A tarifa de 100% sobre filmes estrangeiros é, na prática, uma censura econômica disfarçada de política cultural. Ela limita o acesso do público americano à diversidade artística mundial e obriga o consumidor a pagar mais por menos variedade. Para todo defensor do livre mercado, as tarifas representam um ato coercitivo e imoral que infringe o direito de escolha do consumidor e interfere nas trocas voluntárias entre indivíduos e empresas. Trata-se de um confisco indireto: o Estado impede que cidadãos comprem livremente o que desejam, a preços mais competitivos, apenas para proteger setores que não conseguem sobreviver sem ajuda estatal.
O argumento de "segurança nacional", frequentemente usado como pretexto, é vazio neste contexto. O cinema não é um armamento. É uma forma de expressão cultural e artística. Proteger estúdios hollywoodianos da concorrência internacional é admitir que eles não são competitivos por si mesmos, o que contradiz as décadas de supremacia global da produção audiovisual americana. E mesmo aqueles que gostam de dizer que filmes estrangeiros são contaminadas por propagandas e ideologias de outros países, estão ignorando o fato de que num mercado cultural livre, há sempre os dois lados da moeda. Ou seja, as pessoas estarão expostas a todas as versões de um acontecimento e poderão tirar suas próprias conclusões, sem serem censuradas. A melhor arma contra mentiras e narrativas ideológicas é a verdade, e não a censura.

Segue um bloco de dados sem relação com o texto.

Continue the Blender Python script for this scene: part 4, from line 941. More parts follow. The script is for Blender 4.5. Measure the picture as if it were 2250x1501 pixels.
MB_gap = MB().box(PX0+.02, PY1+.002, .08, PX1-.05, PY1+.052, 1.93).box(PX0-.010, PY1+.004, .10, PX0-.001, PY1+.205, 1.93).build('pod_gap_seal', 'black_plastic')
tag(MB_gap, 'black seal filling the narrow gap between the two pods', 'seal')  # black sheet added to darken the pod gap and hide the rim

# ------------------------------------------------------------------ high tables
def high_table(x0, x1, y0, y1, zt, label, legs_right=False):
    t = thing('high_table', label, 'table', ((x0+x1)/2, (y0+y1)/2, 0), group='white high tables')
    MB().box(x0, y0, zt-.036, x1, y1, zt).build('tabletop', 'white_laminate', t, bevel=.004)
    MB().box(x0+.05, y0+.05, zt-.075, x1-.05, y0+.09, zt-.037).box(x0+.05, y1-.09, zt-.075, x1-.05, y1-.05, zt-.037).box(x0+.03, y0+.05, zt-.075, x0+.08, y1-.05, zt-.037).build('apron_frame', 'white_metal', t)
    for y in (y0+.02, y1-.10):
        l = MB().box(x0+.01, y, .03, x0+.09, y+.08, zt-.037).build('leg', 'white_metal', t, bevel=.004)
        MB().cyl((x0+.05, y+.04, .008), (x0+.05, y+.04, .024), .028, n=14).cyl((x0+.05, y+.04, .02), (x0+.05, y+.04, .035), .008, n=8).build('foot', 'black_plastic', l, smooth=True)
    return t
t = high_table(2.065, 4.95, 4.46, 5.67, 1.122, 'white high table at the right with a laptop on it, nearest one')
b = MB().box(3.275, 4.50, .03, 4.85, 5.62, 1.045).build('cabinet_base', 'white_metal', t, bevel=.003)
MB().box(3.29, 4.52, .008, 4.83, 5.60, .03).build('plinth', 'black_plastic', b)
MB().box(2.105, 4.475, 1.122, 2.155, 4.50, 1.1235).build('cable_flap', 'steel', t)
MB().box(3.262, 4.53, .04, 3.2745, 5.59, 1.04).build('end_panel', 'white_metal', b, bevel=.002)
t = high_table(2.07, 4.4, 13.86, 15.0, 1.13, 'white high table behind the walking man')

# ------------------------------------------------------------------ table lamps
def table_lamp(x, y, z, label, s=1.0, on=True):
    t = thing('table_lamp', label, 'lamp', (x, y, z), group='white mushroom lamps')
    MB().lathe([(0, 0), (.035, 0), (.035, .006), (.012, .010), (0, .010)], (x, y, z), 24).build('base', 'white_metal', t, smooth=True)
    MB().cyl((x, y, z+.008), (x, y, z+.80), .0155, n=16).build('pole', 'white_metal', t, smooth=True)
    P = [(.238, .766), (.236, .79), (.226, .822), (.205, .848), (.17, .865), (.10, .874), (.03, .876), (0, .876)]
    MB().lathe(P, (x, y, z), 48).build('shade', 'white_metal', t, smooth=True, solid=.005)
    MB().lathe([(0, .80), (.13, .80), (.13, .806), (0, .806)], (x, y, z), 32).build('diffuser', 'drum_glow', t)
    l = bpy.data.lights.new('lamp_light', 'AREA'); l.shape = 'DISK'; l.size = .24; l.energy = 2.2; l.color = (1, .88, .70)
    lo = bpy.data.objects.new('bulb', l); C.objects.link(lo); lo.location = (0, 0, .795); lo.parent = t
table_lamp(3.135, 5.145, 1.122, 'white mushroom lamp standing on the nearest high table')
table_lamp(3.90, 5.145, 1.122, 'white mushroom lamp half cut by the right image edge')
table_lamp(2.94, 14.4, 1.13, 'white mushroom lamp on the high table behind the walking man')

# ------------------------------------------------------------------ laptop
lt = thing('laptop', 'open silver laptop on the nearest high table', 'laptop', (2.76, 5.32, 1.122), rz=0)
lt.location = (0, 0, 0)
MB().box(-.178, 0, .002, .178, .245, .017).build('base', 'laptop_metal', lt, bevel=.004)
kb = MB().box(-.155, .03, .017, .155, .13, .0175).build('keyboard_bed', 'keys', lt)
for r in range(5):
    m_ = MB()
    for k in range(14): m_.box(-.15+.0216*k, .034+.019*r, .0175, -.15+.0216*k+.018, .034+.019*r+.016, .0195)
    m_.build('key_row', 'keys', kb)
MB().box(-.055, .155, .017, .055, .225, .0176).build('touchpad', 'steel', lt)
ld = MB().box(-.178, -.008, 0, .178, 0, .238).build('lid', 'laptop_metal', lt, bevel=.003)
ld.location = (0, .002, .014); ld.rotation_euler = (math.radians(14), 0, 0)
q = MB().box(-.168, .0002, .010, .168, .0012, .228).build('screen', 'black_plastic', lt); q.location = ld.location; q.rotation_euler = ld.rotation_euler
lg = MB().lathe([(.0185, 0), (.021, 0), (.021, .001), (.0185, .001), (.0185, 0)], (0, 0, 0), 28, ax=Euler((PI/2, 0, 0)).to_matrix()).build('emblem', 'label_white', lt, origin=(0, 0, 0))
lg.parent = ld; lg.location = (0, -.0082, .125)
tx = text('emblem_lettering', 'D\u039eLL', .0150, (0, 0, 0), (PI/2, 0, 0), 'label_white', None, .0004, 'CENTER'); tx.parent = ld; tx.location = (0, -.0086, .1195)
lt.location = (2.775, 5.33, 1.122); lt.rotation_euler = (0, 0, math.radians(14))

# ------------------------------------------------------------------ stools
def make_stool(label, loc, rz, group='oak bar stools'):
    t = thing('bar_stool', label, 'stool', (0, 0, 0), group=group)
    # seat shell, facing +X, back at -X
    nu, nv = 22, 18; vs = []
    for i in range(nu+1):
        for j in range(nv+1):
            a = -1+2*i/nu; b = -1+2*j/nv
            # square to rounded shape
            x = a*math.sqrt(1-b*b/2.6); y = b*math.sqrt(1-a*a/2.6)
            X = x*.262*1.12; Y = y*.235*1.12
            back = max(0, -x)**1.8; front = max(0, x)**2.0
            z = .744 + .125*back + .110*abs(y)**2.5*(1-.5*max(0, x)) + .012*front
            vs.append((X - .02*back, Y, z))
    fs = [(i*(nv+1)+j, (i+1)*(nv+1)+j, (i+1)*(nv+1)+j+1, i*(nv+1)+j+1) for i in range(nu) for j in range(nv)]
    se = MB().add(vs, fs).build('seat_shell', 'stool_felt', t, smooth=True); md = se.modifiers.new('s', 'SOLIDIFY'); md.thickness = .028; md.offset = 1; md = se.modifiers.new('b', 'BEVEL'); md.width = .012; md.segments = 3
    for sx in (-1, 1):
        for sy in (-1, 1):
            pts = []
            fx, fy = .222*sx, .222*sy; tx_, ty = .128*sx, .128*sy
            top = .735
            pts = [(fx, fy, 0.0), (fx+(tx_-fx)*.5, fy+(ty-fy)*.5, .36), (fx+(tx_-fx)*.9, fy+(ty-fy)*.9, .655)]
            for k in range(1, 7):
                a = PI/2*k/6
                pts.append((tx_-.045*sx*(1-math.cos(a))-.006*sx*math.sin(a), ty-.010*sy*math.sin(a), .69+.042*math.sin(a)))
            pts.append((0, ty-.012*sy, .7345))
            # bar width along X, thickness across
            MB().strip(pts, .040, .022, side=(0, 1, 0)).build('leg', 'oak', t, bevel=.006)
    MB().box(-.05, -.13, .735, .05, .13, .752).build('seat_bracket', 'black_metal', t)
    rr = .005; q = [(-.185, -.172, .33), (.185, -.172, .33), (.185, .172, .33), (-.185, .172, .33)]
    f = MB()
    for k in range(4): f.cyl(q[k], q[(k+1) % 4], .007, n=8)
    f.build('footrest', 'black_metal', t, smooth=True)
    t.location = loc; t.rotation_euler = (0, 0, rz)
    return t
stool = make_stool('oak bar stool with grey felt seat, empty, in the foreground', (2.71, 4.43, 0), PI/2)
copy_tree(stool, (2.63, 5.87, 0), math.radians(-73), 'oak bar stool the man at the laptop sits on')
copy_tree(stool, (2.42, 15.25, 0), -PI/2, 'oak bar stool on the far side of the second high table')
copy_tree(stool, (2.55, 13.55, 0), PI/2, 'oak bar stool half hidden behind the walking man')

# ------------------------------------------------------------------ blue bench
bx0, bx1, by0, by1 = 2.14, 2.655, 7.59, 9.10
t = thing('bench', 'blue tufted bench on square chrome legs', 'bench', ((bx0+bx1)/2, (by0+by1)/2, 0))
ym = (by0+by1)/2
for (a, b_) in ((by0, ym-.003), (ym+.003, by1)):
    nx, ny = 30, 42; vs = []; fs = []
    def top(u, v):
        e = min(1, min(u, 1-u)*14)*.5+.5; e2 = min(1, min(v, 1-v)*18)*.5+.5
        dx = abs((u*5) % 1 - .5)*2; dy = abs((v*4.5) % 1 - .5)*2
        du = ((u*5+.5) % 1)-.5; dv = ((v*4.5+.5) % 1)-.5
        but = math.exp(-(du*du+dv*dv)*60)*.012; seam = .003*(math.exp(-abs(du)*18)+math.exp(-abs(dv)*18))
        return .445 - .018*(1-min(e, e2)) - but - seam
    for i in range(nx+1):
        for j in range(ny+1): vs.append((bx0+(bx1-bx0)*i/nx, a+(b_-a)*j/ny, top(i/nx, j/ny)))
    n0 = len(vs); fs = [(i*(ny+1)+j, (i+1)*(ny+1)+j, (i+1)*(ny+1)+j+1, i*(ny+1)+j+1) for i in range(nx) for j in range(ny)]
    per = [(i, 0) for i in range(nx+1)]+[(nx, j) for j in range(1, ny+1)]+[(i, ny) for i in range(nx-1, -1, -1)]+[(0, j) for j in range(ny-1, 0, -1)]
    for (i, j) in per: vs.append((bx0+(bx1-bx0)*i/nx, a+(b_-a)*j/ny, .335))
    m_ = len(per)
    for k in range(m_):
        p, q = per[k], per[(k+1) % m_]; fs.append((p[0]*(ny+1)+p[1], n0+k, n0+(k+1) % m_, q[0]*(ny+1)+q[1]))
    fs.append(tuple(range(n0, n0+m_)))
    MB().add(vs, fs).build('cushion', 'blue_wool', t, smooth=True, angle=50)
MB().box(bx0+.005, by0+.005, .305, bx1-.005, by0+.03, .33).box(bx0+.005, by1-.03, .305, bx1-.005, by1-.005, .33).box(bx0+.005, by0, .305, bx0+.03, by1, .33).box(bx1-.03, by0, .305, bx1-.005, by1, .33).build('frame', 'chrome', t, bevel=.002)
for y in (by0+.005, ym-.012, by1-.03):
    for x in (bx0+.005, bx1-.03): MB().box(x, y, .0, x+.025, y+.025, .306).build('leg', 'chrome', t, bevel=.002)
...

Ao se colocar como ""protetor da cultura nacional", o governo dos EUA se coloca no papel de curador daquilo que seus cidadãos devem ou não assistir. A cultura é viva, fluida, dinâmica e deve florescer onde houver demanda, criatividade e liberdade de produção. Se um filme indiano, francês ou coreano conquista espaço entre o público americano, isso não representa uma ameaça, apenas reflete as demandas dos consumidores. A concorrência no setor cultural representa melhor a diversidade e a livre escolha. Como libertários, acreditamos que a cultura, como qualquer outro bem ou serviço, deve se sustentar pela preferência espontânea das pessoas, não por decretos autoritários.
Não dá para esconder que o protecionismo, por mais popular que soe em campanhas eleitorais, é uma ilusão econômica e uma injustiça ética. Ele sacrifica o direito de escolha dos indivíduos em nome de interesses corporativos e decisões politicas centralizadas, beneficiando apenas poucas figuras poderosas do mercado. É dever de quem defende a liberdade questionar esse modelo e propor, em seu lugar, uma sociedade onde o valor cultural e econômico de um produto é determinado por seus méritos e não por decretos estatais.